Charles Dharapak / AP

President Barack Obama walks back to the Oval Office after he visited Martha’s Table, which assists the poor and where some furloughed federal employees are volunteering, in Washington, Monday, Oct. 14, 2013. President Obama spoke about the government shutdown and the looming debt ceiling during remarks to reporters during his visit.

WASHINGTON — President Barack Obama called French President Francois Hollande on Monday to discuss France's anger over reported aggressive surveillance tactics by the National Security Agency.

The call came after a French newspaper said the NSA swept up 70.3 million French phone records in a 30-day period. France summoned the U.S. ambassador to explain and called the practice "totally unacceptable."
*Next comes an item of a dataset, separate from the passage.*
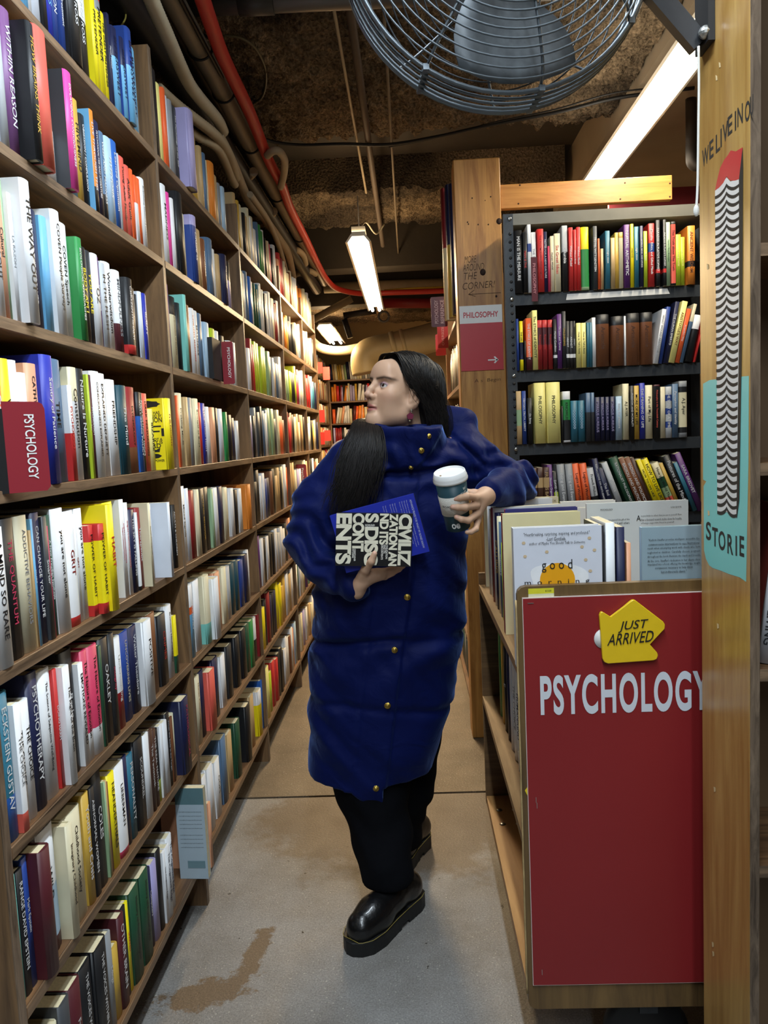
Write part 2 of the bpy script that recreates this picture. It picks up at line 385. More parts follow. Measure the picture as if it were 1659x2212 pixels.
ROWS_LEFT[0, 0] = '''57;
66|sb|23||w ; 76|w|23|Motivation|bk ; 98|iw|23|How We Change|bk ; 108|bk|22||w ; 121|rb|23|ADVANCES|sb ; 135|db|23|DEPRESSION|w ; 146|db,w:.3|24|Psychological Treatment|w
161-185|bk:.52,w|26|CAROL ROSS|w ; 209|bk:.52,w|26|CAROL ROSS|w ; 218|yl|25|PRETENDER|bk ; 233|yl:.75,gr:.1,rd|27|PRETENDER|bk ; 244|yl|22|THE GREAT PRETENDER|bk ; 249|nv|23|Panic Proof|w
255-267|sb,nv:.35|21|BITTERSWEET|nv ; 273-281|sb,nv:.35|20|BITTERSWEET|nv ; 287-299|sb,db:.4|24|BITTERSWEET|nv ; 308|sb|23|BITTERSWEET|nv'''
ROWS_LEFT[0, 1] = '''-30;
-12|w|23||bk ; 7|rb:.5,lg|24||w ; 24|lg|24||gr ; 45|pr|26|WITHIN REASON|w ; 84-98|bk|25|HOW BRAINS THINK|gd ; 113-127|co|26||w ; 131|w|11||bk
160-175|pk|24|EXPLAINING CONSCIOUSNESS|w ; 178|sb|23||w ; 190|gd|23|HIVEMIND|bk ; 202|bk|21|OBSESSION / COMPULSION|w ; 210-218|bk:.25,oo|23|LIVE THROUGH THIS|w ; 228|nv|22|PSYCHOANALYSIS AND LITERATURE|w ; 238|bk:.3,gb|21|WEEP AND MADNESS|w
253|pb|21|HYPNOSIS|w ; 268|bl|22|Learned Optimism|w ; 271|lg|20||w ; 283|co|20|Young Adult Family|bk ; 292|co|19|Adult Guilt|bk ; 298|or_|19||w ; 304|w,or_:.4|18||w ; 310|or_|18||w ; 321|w|19|Rebuilding Shattered Lives|gr'''
ROWS_LEFT[0, 2] = '''-16;
0|w|24||bk ; 16|w:.6,tn|24|THE WAY OUT|bk ; 29|pp|25|Cultural|bk ; 34|sg|25||dk ; 40-49|w|23|LA RAZON|gr ; 73-92|w|26|THE WAY OUT|bk ; 111|nv|23|HELPING THE BEREAVED|w ; 125|sb|23||w
135-152|w|25|COVEN People Surveys|bk ; 170|w|24|COVEN Speech|bk ; 183-195|gn|22|BIOLOGICAL APPROACHES|w ; 199|bk|21|BODY AM I|yl ; 210|ch|21|YOU ARE|yl ; 223|w|21|OZ|bk ; 229|pl|21|Compassionate|w ; 239|lg|20|IN THE FLESH|bk
255|w|21|Wonderwisdom|bk ; 269|mr:.35,w|20|MINDFULNESS|gr ; 285-299|rd:.12,bk|19|CSIKSZENTMIHALYI|w ; 304|bk|18|Consciousness|w ; 308|bk|17||w ; 315|iw|18||bk ; 321|rb|18|BEAUTY|w ; 326|w|18|Planners|bk'''
ROWS_LEFT[0, 3] = '''-20;
-8|w|21||bk ; 2|co|20|HH|w ; 24|or_|24|oura|w ; 42|yl|23|Willow|bk ; 58|w|23|ladder|bk ; 75|w|21|anticipate|bk ; 98|w:.5,pp|23|CATHY N. DAVIDSON|bk ; 115-139|rb|25|Sentry of Patience|w ; 159|gb|25|TIME|bk ; 168|rd:.5,w|20|PSYCHOLOGY|rd
170-186|w:.7,cr|24|Constitution|bk ; 200|bk|24|Nature Is Nurture|w ; 204|lm|23|Expressive Shape|w ; 209|mr|23|PSYCHOLOGY|w ; 217-234|w|24|CONSCIOUSNESS EXPLAINED|bk ; 247|w|24|EXPLAINED DENNETT|bk ; 268|w|23|FRIENDSHIP|bk ; 285|dt|22|The Mind|w ; 305|br:.3,dr|22|PSYCHOLOGY|bk
313|bl:.7,bk|21|WELL-BEING POLICY|w ; 318|bk|21|Freud and Human Nature|w ; 333|co|21|DARK PERSUASION|bk ; 342|py|17|BIZARRE|bk ; 371-381|yl|20|PHILOSOPHY|dr'''
ROWS_LEFT[0, 4] = '''-24;
-10|w|24||bk ; 7-37|w|24|A MIND SO RARE|bk ; 57|bk|25|THE QUANTUM|ro ; 83|cr|25|ADDICTIVE BEHAVIORS|gr ; 86|tn|22||bk ; 91|sb|24|SYLLABUS|w ; 109|nv|25|CAN CHANGE YOUR LIFE|w ; 119|dg|24|Smarter|w ; 122|ro|22|OUT OF TOUCH|w
132|dk|24|A New Freudian Synthesis|w ; 138-161|w|25|you are not alone|bk ; 179|rd:.08,w|24|GRIT|dr ; 185|w|23|GRIT|dr ; 199|w|24|you are not alone|bk ; 207-216|rd:.12,yl:.7,rd|20|POWER OF HABIT|bk ; 230-240|rd:.12,yl:.7,rd|20|POWER OF HABIT|bk
250-262|yl|24|HABIT|rd ; 271|yl|24|HABIT|rd ; 276|w|24|supercommunicators|ro ; 282|w|24|supercommunicators|ro ; 289|w|23|supercommunicators|ro ; 299|nv|21|THE SKY IS FALLING|w ; 304-309|bk:.05,w|20||bk ; 313|dr|21|Therapeutic|w
332-336|cr|22|Human Development|bk ; 348|w|21|THE BIG HUMAN|bk ; 373-378|iw|21||bk ; 384|bk|20|Discovery|w ; 390|bk|19|ADULTS & CHILDREN|w'''
ROWS_LEFT[0, 5] = '''16;
43|bl:.3,tl|26|ECKSTEIN GUSTAV|w ; 55-67|co:.15,w|23|THE CHOICE|gr ; 71|w|22|THE CHOICE|bk ; 87|w|22|THE CHOICE|bk ; 110|nv|26|PSYCHOTHERAPY|w ; 138|w|25|The Science of Subjective Well-Being|bk ; 145|rd|24|DOING HARM|w ; 160-172|w|24|The Right of the Brain|bk
185|bk|26|Brain|w ; 195|w|22|EMOTIONS REVEALED|bk ; 208|w:.25,ro|24|The Nature of Emotion|bk ; 227|w:.25,ro|24|The Nature of Emotion|bk ; 232|dk|23||w ; 250|bk|24|OAKLEY|w ; 260|ch|24|Integrity|ro ; 277|dr:.4,w|22|Understanding|w
295|db|22|UNCOVERING LIVES|cr ; 312|nv|22|Walter Theodore|w ; 325-342|w|22|POSITIVE|bk ; 353|br|22||w ; 371|ch|20|CRIMES|rd ; 383|w|21|Brainwave Neurotherapy|bk ; 388|dk:.3,yl|17||w'''
ROWS_LEFT[0, 6] = '''40;
61|aq|23||w ; 74|bk|23|RANGE DAVID EPSTEIN|w ; 86|db|24|Mark Epstein|w ; 112-134|mr|24||w ; 146|mr:.12,pb:.4,w|25|WILD|bk ; 165-177|cr|23|Imaginary Childhood|bk ; 195|cr|23|Childhood Society|bk ; 208|gd|24|Youth and Crisis|w
217|bk|24|ABNORMAL WOMEN|w ; 237|bk|26|COLES|w ; 239|sg|22||w ; 243|tn|22||br ; 248|br|21||w ; 250-264|yl|22|NEANDERTHALS|bk ; 283|ro:.07,w|22|LIEBERMAN|bk ; 292|nv|22||w ; 304|tl|21|PERSONALITY|w ; 323|bk|23|SCOUNDREL|w
325-335|w|22||w ; 340|db2|22|The Tavistock|w ; 347|db2|21|THE REAL NATURE|w ; 354|lm:.3,bk|20||w ; 360|w|20||bk ; 369|w|20||gr ; 377|bk|21|When the Body Is the Target|w ; 381|br|19||w ; 387|cr|19||bk ; 405-420|nv|22|PATHOLOGICAL|ro'''
ROWS_LEFT[0, 7] = '''128;
150|cr|21||bk ; 171|dg|23|Collected|w ; 195|mr|23|Family|w ; 220|bk|23|THE VOICES WITHIN|w ; 246|bk|23|THE VOICES WITHIN|w ; 256|gr|22|Edings|w ; 268|gd|17||w ; 272-284|mr|22|OTHER BRAIN|w ; 288|bk|22||w ; 293|yl|22|SPARKED|rd
314|dk|23|History of Psychoanalysis|bk ; 334|dk|23|History of Psychoanalysis|bk ; 341|nv|21|Computers|w ; 352|lv|21||w ; 361|bk|22||w ; 366|w|20|The Cognitive Edge|nv ; 374|w|20|The Cognitive Edge|nv ; 384|w|21|The Cognitive Edge|nv'''
# second bay
ROWS_LEFT[1, 0] = '''330;
338|cr|27||bk ; 352|bk|26||w ; 360|py|24||bk ; 366|or_|24||w ; 372|iw|23||bk ; 380|gr|23||w ; 392|dg|23|The Psychology of the Self|w ; 425-434|lv|25||w ; 438|gd|22||w ; 444|tn|22||bk ; 450|gb|21||w ; 456|cr|20||bk ; 461-472|oo|21||br ; 478|tn|19||bk ; 484|gr|18||w ; 490|pb|18||w'''
ROWS_LEFT[1, 1] = '''345;
352|w|24||bk ; 361|w|24||bk ; 372|w|24|MADNESS|bk ; 378|pk|23||w ; 384|w|22||bk ; 394-406|bk|25||gd ; 413|cr|21||bk ; 424-434|db:.85,lv|22|DREAMS|w ; 444|tn|20||bk ; 452|br|19|MONSTERS|w ; 467|gb|21||w ; 473|w|19||bk ; 479|tn|18||bk ; 489-497|nv|19|Psychology|w ; 508|lv,bk:.4|19||w'''
ROWS_LEFT[1, 2] = '''372;
376|pl|25||w ; 390|pc:.75,bk|22|The Interpretation of Dreams|br ; 397|bk|21||w ; 408-413|aq|24||bk ; 420|br|22||w ; 428|w|22|CIVILIZED MADNESS|rd ; 437|w|22|MADNESS|bk ; 447|gb|22||w ; 462|pb|20||w ; 472|lm|19||bk ; 480|w|19|DARK|bk ; 490|bk|18||w ; 500|bk|17||w ; 508|w|18||bk ; 514|w|18||bk'''
ROWS_LEFT[1, 3] = '''390;
394|or_|22||bk ; 408|cr|23|Creating Minds|bk ; 415|tn|22||w ; 423|gr|22||w ; 437|pc|22|Betrayal as Boys|bk ; 444|rd|21||w ; 453|rb|21|The Partisan Heart|w ; 462|w|20||bk ; 472|pp|20||bk ; 478|bk|20||w ; 493|iw|20||gr ; 498|gn|19||w ; 506|bk|18||w ; 513|nv|17||w ; 520|w|16||bk'''
ROWS_LEFT[1, 4] = '''398;
412|w|24|Mixed Signals|bk ; 420|iw|23||bk ; 430|dr|22||w ; 437|cr|22||bk ; 450|bk|22|OPTIMAL BEHAVIOR|gd ; 462|bk|22||gd ; 466|sg|21||w ; 477|w|21||br ; 488|nv|21||w ; 505|cr|20||br ; 513|w|19||bk ; 520|bk|18||w ; 528|w|18||bk ; 536-553|oo|19||br'''
ROWS_LEFT[1, 5] = '''405;
413|pk:.3,w|22||bk ; 424|sb:.6,or_:.1,w|23|JOURNEY|w ; 444|w|23||bk ; 452-462|aq:.3,cr|23||w ; 472-482|w|21||gr ; 488|pp|21||bk ; 495|pc|21||br ; 506|lg|20||w ; 516|dt|20||w ; 523|dt|20||w ; 532|db|19||w ; 541|nv|20||w ; 545|w|21||bk'''
ROWS_LEFT[1, 6] = '''415;
422|w|21||bk ; 430|br|20||w ; 440|cr|22|Human Communication|br ; 452|nv|22||w ; 462-474|co|20||bk ; 486|nv|21||gd ; 496|w|19||bk ; 512|ch|20||gr ; 528|bk|20||w ; 538|bk|20||gr ; 545|dk|20||w ; 552|gn|20||w ; 562|bk:.5,w|19||bk ; 570|dr|19||w'''
ROWS_LEFT[1, 7] = '''424;
440|bk|19||w ; 456|w|22||gr ; 470|w|22||bk ; 487|w|20|OOPS|bk ; 500|gb|24||w ; 512|tn|22||w ; 530|dk|22||w ; 536-552|bk|23||w ; 560|tn|22||w'''
ROWS_LEFT[1, 7] += ''' ; 562-573|yl:.7,w|20||bk ; 581|bl|22||w'''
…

The White House says some recent disclosures about the NSA have been distorted but that some raise legitimate questions for U.S. allies about how America's intelligence capabilities are used.

Obama told the French president that the U.S. was reviewing its intelligence-gathering to ensure a balance between security and privacy.

The French president's office said in a statement that Hollande told Obama he strongly condemned the practices and found them unacceptable between allies. Hollande also asked Obama to specify all the information that former NSA systems analyst Edward Snowden may possess. Documents leaked by Snowden have been behind a series of revelations about NSA surveillance programs.

The White House said both presidents agreed they should continue diplomatic discussions about the issue.